What is the RSI? RSI stands for the Relative Strength Index and it measures the speed and strength of the price movement of a stock or index. What this means is that RSI can be a measure if a stock or index is over bought or over sold.

The RSI is on a scale from 0 to 100 and is calculated off the close price, so if you have your chart set to 1 Day intervals then the RSI is the daily RSI.  How the RSI is calculated isn’t that important as long as you know what it is telling you.   The lower the RSI is the more over sold the stock is and the higher the RSI is the more over bought the stock is.

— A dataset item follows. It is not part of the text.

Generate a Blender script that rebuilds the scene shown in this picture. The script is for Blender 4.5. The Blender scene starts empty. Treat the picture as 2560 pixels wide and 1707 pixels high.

Should you blindly trust the RSI? No but it also depends on what stock or index you are using the RSI to measure. Many markets are mean reverting, what this basically means is that if they get too over bought or too over sold that they will tend to move towards a more normal price. So should you just buy when the RSI is “over sold” and sell when RSI is “over bought?” There is a quote by  John Maynard Keynes “The market can stay irrational longer than you can stay solvent.” What does this mean in terms of RSI? The RSI can stay high and even go higher more then would seem possible and cause your account significant pain.  A stock like Amazon (AMZN) or Tesla (TSLA), that is fueled by emotions and technicals more then fundamentals, can continue to go up as the RSI is indicating sell and even when it pulls back it may be shallow. The point is to use the RSI as another arrow in your quiver.